In the East, there are several Greek islands where dead bodies are unable to decompose well, and the results are not pretty. Therefore, they try not to have cemeteries in such places. In folklore, the local people feel that anybody unlucky enough to be buried in such places is possibly cursed by demons or may even be a vampire. So yeah, natural non-rotting is not all fun and games, nor do people necessarily like it much.

If you are really interested, the future Pope Benedict XIV wrote a big huge multi-volume book on various miraculous phenomena, back in the 17th century. He was writing in a time of science, and he was the guy who ended up implementing the rules on how to determine whether an occurrence counted as an official miracle or not (largely by focusing on things that could be scientifically tested, since many miracles are more subjective and private than public and testable).
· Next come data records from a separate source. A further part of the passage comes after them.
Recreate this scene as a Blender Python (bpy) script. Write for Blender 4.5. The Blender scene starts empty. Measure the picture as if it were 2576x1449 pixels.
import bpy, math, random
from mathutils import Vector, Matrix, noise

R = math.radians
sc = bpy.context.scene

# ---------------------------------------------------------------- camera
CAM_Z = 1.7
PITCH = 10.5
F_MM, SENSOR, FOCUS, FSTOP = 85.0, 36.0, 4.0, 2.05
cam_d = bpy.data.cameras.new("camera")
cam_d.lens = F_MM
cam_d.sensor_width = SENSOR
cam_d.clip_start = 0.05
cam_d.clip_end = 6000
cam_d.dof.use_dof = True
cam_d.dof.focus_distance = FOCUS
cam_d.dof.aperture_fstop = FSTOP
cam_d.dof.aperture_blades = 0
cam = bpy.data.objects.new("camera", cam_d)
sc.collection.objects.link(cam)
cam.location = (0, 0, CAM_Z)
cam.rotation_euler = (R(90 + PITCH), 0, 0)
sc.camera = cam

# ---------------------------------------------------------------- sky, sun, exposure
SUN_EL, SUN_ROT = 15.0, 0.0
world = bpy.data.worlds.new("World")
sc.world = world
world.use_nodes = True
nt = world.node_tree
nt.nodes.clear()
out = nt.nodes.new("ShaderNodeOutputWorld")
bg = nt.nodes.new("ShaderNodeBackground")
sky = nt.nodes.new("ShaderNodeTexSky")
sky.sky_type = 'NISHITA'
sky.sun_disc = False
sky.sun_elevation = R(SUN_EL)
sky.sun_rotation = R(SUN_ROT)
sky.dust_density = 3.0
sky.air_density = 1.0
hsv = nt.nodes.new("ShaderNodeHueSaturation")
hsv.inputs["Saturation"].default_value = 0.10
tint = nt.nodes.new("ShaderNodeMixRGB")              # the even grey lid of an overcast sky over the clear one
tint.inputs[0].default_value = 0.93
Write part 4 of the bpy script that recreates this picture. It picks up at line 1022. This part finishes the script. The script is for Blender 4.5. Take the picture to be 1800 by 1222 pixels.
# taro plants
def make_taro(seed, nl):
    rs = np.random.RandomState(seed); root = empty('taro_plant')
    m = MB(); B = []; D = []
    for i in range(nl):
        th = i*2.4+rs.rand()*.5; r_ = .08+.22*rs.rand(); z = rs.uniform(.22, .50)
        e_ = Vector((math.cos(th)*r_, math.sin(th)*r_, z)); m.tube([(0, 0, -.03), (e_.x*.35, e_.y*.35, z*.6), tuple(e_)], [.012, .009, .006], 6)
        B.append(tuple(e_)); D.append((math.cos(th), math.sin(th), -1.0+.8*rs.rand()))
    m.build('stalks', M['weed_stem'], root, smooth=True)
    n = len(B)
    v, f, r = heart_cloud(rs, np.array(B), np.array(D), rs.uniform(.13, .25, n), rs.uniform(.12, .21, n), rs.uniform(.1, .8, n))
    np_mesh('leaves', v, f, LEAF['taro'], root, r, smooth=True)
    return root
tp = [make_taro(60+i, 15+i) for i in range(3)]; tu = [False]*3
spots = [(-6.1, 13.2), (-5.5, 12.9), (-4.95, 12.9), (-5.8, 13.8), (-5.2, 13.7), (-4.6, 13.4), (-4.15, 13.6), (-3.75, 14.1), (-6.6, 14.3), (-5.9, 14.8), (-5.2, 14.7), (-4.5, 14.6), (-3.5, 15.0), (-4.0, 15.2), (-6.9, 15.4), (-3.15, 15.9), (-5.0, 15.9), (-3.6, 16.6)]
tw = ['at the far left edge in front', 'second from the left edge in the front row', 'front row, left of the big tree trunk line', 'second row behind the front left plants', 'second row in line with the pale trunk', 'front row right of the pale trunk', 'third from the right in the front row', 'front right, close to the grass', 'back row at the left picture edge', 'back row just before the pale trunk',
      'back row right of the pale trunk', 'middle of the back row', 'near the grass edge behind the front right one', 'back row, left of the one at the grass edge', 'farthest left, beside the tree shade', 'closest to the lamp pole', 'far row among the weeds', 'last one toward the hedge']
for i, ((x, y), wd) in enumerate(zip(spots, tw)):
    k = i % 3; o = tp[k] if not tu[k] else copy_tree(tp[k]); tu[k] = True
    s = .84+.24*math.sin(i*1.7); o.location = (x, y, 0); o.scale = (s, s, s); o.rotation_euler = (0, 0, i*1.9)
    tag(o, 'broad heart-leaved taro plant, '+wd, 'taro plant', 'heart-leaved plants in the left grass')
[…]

But he did do a lot of research on what various miracle terms actually meant and what was actually on record about them from eyewitnesses; and you can go from there to more recent works.

Remember, most skeptic sites (like most religious sites) are run by hobbyists, or by enthusiastic people copying off what they read somewhere else. Very seldom do you find people appreciating the complexity of a subject, because they just can’t do it full time.

I don’t know anything about weeping icons or weeping pictures and statues, other than that it’s a fairly common event. Probably it’s sometimes miraculous, and sometimes not.

But you also get fairly well documented cases of paintings and statues that have their expression changed – or statues that have changed position radically, which is a bit harder to explain away as a repaint in the dead of night. There’s also the broader phenomenon of various sacred art objects which are consistently associated with miracles of healing or help or success in warfare against evil enemies, or what have you, beyond just the better-known “wonderworking icons” and miraculous statues.

But honestly, you can spend a long time having fun researching this stuff – and really, there are some great histories out there – or you can realize that any kind of miraculous sign is just pointing toward Jesus, and spend time getting to know Him instead. :slight_smile:

There is no conflict between Faith and Reason. If you do a detailed, thorough scientific investigation of each specific case, you will then be able come to a rational conclusion as to the facts of each case. Be warned, a thorough investigation is very time consuming, but it’s the only way to find the facts for yourself.